Once enabled, Apple will load all emails in their servers before the user opens them. This means tracking the user’s location or IP address via invisible pixels is no longer possible. Instead, the IP address of Apple’s servers is to be shown, rendering impressions as obsolete seeing as all emails will be opened by Apple servers.

responsible personalization for email

What does it mean for the email marketing industry?

Apple’s latest privacy move is expected to affect the entire market. In fact, around half of all email users have an active Apple Mail app on at least one of their devices.

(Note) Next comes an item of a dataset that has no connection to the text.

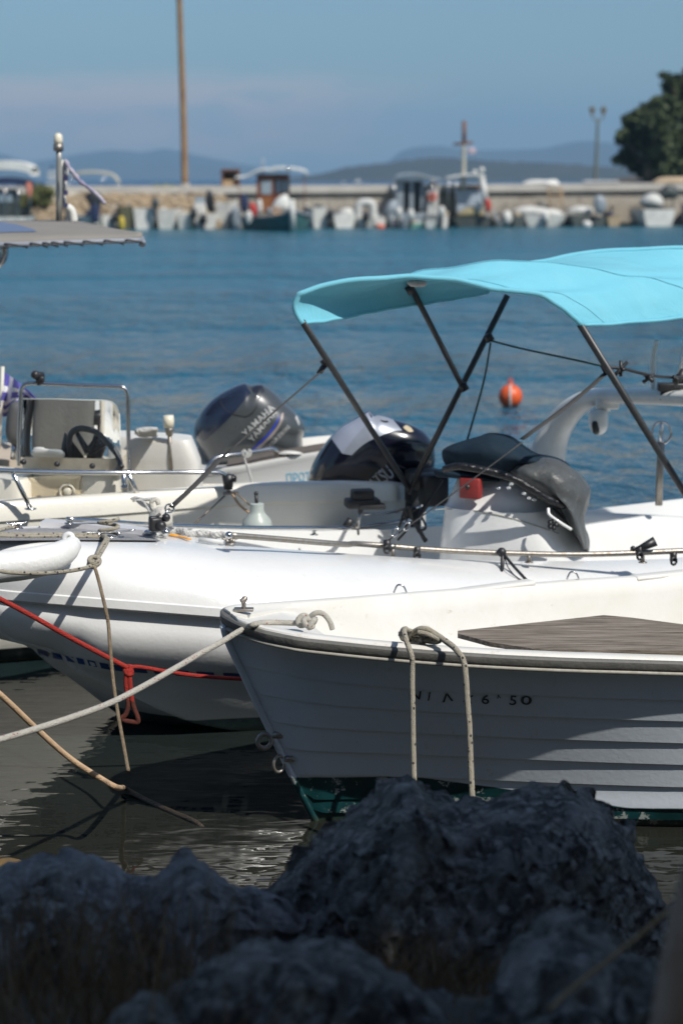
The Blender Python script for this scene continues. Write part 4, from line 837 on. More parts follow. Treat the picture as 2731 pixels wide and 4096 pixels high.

But to make things more complicated, the changes will also affect users that have the Mail app in one of their devices, even if it’s not the device they usually read emails with.

email market share graph

Source: Litmus – Email Client Market Share as of July 1, 2021
(Based on Email Opens)

Given that ALL emails will be opened by an Apple server, many of the services email marketers have come to rely on may cease to function, including:

  • Open Rate – One of the main metrics currently used to measure email performance will become over-inflated and lose its meaning
  • Opens as a Trigger – Orchestrated journeys can no longer use an email open as a trigger for the next email or experience
  • Location Data – As tracking pixels will not have access to the user’s IP, this data will become less accurate in analytics
  • Map Widgets – Similarly, showing the closest brick-and-mortar store to the user’s location will no longer work without an IP address

And many more applications that rely on tracking the user’s IP or email open behavior.

From serving personalized content to analytics, the industry must adapt to these changes – Apple has a track record of swaying the industry to align with its standards, similar to how Chrome is catching up to Safari’s ITP.

Dynamic Yield’s Responsible Personalization doesn’t mean Privacy has to be compromised

Personalization requires user data and some marketing platforms aim to gather as much of it as possible, blurring the boundaries of personalization and privacy.

At Dynamic Yield, we hold ourselves to the highest set of privacy standards, which we refer to as Responsible Personalization, to ensure everything we do happens within safe boundaries. Our entire platform was built to abide by these core principles, including our email personalization capabilities.

It is because of this that the Dynamic Yield platform does not behave in the way Apple seeks to prevent – more on that below.

You control how Dynamic Yield identifies your subscribers

The main crux of Apple’s Mail Privacy Protection is to eliminate the usage of invisible pixels and IP addresses, two methods Dynamic Yield does not use to personalize email content or infer user identity

Dynamic Yield relies on explicit identifiers, which you – as the brand owner – choose. Determining the right identifier is critical, as brands should view privacy in a holistic manner rather than a vendor-driven decision.

For example, some brands opt for hashed emails while others, Customer ID. Both ensure that the user identity is protected in email campaigns, and even if you choose to identify using an un-hashed email address, the platform architecture ensures the rest of the user data remains protected.

email-responsible-personalization-DY_ID

When embedding a Recommendation or Dynamic Content blocks, you explicitly state the distinguisher ID as a parameter to the image and link tags, in this case – hashed email

Given Dynamic Yield’s Responsible Personalization practices have the right safeguards in place, Apple’s Mail Privacy Protection is therefore redundant, with content remaining personalized for users regardless of the platform they use to open their emails.

There’s no need to panic

Apple is helping consumers fight invasive privacy tactics and their recent announcement is expected to represent another milestone in web privacy. Much like GDPR and the depreciation of 3rd party cookies, it is a part of the constant evolution that is marketing, which should not be feared but embraced.

With privacy as a core principle, Dynamic Yield welcomes these changes, which we do not expect to limit our capabilities in any way.